Step 1) Do something else. Meditate, work on a business project, go to the gym or go jogging, plan a trip, go to the movies with a friend. Do anything else, take some action that makes you forget about waiting for a text.

Step 2) If you haven’t heard from her within a week, feel free to send a value-offering text.

This value offering text should have three qualities. First, it shouldn’t be a question. Second, it shouldn’t remind her that she hasn’t texted you during this time. Lastly, it should be funny or create a pleasurable feeling for her (or conversely, be useful for her).

For example:

“Two Mormons just came to my house. Before they left I asked them to take out the trash for me. It totally worked :’)”

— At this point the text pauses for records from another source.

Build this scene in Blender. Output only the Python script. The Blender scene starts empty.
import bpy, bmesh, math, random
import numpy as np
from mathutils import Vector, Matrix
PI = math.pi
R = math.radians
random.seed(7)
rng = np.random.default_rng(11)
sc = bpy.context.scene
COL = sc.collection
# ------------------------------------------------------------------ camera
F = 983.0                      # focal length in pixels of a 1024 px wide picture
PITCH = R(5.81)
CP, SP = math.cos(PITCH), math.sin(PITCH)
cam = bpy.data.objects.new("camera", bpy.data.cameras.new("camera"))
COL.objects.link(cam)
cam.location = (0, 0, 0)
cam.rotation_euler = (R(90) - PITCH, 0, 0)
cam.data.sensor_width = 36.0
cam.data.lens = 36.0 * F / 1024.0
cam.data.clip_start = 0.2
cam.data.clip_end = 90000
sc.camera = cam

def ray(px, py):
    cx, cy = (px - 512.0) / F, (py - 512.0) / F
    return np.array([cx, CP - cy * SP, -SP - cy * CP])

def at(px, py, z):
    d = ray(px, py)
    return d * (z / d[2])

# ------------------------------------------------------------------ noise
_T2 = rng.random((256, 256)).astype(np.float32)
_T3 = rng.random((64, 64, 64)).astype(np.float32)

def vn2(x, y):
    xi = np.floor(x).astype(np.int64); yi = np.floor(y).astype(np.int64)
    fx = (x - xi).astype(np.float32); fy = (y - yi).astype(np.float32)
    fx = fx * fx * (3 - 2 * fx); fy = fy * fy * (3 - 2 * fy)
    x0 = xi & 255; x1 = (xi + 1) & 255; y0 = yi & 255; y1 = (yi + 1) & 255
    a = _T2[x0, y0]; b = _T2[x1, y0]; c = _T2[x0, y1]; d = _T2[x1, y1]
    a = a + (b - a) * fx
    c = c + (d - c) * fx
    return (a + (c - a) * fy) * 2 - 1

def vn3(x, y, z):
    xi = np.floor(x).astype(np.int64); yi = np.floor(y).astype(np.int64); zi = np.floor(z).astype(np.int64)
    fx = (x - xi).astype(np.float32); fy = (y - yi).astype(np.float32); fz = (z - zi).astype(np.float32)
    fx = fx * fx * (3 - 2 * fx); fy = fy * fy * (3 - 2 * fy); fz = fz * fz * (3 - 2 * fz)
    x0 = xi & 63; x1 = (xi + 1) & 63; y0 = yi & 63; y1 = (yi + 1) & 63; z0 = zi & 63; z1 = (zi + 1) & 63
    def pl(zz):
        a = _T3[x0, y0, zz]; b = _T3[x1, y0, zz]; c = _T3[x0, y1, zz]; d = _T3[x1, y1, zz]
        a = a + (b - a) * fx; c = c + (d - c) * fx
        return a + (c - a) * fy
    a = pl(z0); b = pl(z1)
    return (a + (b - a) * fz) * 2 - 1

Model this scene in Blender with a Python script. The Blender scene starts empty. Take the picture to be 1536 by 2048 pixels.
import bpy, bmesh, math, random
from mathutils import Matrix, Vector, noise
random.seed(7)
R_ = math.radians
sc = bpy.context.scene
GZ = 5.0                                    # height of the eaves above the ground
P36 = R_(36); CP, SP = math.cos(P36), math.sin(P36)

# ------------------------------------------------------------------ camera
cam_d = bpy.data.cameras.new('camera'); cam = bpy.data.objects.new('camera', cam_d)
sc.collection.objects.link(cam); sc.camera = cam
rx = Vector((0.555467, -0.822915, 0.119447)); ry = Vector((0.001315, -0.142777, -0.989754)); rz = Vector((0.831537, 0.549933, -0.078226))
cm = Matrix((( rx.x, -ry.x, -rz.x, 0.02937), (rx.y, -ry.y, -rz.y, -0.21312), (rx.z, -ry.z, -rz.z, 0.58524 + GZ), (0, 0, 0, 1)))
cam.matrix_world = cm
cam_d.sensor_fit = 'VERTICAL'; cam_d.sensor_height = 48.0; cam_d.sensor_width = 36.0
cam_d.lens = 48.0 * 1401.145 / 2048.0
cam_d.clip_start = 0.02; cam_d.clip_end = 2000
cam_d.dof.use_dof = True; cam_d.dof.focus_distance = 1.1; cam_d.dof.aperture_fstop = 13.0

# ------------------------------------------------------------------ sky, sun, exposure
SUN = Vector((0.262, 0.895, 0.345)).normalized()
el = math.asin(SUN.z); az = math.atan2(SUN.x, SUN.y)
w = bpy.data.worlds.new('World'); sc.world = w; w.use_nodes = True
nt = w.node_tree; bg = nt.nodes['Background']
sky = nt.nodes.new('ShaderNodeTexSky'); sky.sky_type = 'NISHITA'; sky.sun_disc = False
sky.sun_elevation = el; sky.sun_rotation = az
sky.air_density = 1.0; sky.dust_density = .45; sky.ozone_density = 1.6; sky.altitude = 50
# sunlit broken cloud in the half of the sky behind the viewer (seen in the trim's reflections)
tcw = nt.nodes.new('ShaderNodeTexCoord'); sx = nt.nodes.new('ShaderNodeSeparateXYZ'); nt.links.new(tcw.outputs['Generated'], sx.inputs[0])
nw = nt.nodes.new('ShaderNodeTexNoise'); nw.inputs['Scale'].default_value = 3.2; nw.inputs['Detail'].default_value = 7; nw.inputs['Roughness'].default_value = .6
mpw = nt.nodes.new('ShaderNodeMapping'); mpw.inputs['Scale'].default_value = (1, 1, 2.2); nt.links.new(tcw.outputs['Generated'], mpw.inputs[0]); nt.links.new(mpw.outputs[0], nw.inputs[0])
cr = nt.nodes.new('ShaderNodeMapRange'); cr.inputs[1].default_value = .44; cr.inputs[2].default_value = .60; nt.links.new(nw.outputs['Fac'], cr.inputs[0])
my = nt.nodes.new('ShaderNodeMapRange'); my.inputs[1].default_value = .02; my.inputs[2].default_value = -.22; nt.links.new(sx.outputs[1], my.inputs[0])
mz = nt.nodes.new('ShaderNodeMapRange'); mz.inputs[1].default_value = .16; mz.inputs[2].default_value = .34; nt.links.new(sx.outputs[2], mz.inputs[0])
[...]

“I just got back from the zoo. They had the cutest monkeys. One of them looked just like you.”

“Aliens have invaded Earth and are abducting all the [smart/sexy] people. You’ll be ok, but I wanted to say goodbye one last time.”

Step 3) If she still hasn’t replied, you can wait a week and call. Since calling will be unexpected, she will be more likely to respond. From there you can banter back and forth a bit, check how she’s been, and set up a meeting. Before you call, make sure you are in a good mood, comfortable, and smiling.

+++

Take aways:

In order to text or direct message girls successfully, focus on the emotions you are creating. Specifically, create a proper ratio of excitement, connection, and build-up for a meeting. If you do this, flaking will be drastically reduced. Additionally, by having a good mindset and implementing a few other tips such as the judicious use of emojis and not over-investing before her, you will quickly set up more dates than you have time for.